INSTRUCTIONS FOR THE TASK
Of the lines listed below, return exactly those that run from the line containing "What Blender Python" through the line containing "COL = sc.collection", both included.

***** DATASET CONTENT

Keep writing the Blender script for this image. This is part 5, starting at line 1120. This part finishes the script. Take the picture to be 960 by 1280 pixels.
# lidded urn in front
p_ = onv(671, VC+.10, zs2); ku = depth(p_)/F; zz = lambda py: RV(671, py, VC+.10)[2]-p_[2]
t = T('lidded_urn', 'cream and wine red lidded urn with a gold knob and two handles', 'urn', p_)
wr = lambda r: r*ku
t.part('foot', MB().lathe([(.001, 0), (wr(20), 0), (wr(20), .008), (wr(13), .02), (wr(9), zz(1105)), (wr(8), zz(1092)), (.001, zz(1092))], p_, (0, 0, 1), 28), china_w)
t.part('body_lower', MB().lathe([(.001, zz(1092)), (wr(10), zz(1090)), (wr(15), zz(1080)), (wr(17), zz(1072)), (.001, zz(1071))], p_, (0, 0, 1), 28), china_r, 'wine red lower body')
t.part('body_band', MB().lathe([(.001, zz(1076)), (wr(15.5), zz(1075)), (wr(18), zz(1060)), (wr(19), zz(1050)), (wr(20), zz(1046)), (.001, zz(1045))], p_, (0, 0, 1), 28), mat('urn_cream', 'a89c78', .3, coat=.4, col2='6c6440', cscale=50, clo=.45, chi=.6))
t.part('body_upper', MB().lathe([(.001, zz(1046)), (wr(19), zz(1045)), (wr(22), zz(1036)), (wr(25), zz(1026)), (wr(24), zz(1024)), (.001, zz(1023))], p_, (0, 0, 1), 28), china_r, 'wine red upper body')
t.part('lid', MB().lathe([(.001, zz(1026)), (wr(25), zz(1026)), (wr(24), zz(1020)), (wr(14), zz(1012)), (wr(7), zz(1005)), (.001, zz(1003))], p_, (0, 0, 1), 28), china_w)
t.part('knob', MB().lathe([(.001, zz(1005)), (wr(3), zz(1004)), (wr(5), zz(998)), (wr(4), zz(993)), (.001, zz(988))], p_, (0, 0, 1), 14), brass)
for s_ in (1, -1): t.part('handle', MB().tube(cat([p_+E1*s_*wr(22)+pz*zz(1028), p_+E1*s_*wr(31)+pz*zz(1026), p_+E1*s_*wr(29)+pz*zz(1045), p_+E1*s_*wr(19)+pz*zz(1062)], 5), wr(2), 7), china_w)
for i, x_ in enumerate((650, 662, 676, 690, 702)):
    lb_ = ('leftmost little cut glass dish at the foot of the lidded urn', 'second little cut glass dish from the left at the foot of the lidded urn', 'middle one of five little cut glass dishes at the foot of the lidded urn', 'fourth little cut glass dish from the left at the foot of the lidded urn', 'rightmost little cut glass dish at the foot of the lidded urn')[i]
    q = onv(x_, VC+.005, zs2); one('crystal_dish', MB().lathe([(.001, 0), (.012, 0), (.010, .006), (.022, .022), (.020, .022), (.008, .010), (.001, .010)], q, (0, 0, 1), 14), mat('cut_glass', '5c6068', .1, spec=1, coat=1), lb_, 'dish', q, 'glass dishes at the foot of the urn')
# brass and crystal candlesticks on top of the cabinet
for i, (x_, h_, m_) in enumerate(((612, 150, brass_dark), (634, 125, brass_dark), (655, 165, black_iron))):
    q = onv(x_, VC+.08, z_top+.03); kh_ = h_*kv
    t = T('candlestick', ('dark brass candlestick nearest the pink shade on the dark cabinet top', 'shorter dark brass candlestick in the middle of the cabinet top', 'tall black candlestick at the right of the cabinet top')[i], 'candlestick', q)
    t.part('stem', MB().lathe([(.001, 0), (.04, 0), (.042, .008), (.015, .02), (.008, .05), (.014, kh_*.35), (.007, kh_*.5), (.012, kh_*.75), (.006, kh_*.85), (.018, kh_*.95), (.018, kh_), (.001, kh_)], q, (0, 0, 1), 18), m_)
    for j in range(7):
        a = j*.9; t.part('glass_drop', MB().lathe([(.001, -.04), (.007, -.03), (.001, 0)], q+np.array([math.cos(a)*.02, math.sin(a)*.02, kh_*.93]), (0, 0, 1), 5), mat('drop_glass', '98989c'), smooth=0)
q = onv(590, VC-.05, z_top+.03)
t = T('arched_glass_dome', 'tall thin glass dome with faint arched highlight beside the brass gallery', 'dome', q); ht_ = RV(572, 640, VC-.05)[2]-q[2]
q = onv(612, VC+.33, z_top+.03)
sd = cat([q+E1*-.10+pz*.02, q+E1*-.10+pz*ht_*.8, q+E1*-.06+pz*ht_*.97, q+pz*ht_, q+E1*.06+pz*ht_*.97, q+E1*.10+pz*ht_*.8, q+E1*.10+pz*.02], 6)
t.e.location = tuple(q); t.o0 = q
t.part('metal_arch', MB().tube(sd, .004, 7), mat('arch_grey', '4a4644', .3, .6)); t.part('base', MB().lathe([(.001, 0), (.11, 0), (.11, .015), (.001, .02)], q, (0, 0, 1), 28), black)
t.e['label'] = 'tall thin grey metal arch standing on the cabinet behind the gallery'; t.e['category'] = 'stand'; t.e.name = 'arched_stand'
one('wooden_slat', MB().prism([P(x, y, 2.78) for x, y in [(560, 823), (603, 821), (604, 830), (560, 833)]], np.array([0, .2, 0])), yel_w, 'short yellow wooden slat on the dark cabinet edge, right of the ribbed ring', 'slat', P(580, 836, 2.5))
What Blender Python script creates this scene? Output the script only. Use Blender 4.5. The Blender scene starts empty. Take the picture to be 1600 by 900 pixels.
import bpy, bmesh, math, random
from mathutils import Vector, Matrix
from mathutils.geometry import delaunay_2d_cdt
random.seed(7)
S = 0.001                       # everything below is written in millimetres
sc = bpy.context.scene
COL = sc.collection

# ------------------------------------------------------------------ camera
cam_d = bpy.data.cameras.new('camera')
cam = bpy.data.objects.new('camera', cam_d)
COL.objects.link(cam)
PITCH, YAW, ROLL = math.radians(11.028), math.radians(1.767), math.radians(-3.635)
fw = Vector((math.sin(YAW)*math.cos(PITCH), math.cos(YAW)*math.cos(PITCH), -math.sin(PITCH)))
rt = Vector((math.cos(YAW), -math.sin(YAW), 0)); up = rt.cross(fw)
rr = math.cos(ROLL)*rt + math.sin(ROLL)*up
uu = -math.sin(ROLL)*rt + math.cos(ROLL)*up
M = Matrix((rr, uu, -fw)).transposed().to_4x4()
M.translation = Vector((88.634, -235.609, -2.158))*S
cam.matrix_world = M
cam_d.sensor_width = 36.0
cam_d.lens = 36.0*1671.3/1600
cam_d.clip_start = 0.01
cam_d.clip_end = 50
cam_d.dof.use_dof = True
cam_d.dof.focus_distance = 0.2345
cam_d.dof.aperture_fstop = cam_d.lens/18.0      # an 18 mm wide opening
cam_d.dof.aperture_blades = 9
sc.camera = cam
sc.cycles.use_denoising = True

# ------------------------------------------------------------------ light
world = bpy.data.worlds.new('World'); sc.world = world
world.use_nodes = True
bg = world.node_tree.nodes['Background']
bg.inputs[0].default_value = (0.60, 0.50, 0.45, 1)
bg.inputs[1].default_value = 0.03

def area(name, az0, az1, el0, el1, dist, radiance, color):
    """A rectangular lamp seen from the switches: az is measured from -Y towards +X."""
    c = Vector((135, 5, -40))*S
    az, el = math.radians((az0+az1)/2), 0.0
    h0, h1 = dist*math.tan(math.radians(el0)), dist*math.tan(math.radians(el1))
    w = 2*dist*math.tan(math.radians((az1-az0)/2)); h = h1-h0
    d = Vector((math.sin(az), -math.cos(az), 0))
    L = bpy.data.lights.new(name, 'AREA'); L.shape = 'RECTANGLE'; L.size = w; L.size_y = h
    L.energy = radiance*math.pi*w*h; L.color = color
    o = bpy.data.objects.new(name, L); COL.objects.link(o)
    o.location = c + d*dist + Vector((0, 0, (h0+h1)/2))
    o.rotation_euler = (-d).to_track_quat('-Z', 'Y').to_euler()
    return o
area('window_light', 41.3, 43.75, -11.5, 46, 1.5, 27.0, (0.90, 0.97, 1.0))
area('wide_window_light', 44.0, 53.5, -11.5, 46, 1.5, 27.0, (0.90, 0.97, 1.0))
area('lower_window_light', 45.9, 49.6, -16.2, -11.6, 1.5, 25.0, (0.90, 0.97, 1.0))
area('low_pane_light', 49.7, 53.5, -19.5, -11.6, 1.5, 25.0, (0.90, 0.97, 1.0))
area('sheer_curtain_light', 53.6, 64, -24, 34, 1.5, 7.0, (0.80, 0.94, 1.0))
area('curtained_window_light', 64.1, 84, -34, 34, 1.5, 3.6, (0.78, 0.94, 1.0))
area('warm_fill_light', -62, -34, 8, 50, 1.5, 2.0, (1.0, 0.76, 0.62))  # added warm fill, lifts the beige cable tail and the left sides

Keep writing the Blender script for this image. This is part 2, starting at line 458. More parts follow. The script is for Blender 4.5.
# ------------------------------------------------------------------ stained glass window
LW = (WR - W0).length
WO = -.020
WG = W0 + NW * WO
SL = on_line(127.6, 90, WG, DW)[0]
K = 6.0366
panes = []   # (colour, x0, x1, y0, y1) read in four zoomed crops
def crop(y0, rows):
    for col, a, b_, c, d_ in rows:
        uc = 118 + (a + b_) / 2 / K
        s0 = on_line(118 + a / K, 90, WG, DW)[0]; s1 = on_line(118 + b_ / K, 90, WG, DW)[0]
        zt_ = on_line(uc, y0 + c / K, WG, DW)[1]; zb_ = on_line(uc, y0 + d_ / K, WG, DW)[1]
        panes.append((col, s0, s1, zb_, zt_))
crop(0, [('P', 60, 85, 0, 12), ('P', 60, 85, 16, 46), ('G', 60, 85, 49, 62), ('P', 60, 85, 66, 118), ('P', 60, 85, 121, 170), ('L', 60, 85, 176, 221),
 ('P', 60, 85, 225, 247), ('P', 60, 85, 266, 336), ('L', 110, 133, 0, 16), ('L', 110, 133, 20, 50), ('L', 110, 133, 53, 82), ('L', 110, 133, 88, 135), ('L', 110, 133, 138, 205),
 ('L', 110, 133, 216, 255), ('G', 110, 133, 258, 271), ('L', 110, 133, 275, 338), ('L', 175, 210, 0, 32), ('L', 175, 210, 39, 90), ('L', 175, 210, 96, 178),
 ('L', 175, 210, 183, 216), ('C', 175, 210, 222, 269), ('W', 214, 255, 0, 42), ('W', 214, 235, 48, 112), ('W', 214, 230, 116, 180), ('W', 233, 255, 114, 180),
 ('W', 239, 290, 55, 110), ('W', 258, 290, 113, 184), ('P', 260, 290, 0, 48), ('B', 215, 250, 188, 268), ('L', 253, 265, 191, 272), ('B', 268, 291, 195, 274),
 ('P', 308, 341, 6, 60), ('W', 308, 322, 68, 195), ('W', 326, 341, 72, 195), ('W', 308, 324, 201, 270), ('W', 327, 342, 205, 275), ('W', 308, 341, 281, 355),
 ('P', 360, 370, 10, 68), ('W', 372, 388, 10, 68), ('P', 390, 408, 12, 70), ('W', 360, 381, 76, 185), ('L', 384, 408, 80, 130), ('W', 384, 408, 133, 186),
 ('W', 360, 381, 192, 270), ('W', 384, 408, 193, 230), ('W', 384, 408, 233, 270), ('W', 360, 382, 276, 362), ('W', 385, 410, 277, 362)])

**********

IN RESPONSE
What Blender Python script creates this scene? Output the script only. Use Blender 4.5. The Blender scene starts empty. Take the picture to be 1600 by 900 pixels.
import bpy, bmesh, math, random
from mathutils import Vector, Matrix
from mathutils.geometry import delaunay_2d_cdt
random.seed(7)
S = 0.001                       # everything below is written in millimetres
sc = bpy.context.scene
COL = sc.collection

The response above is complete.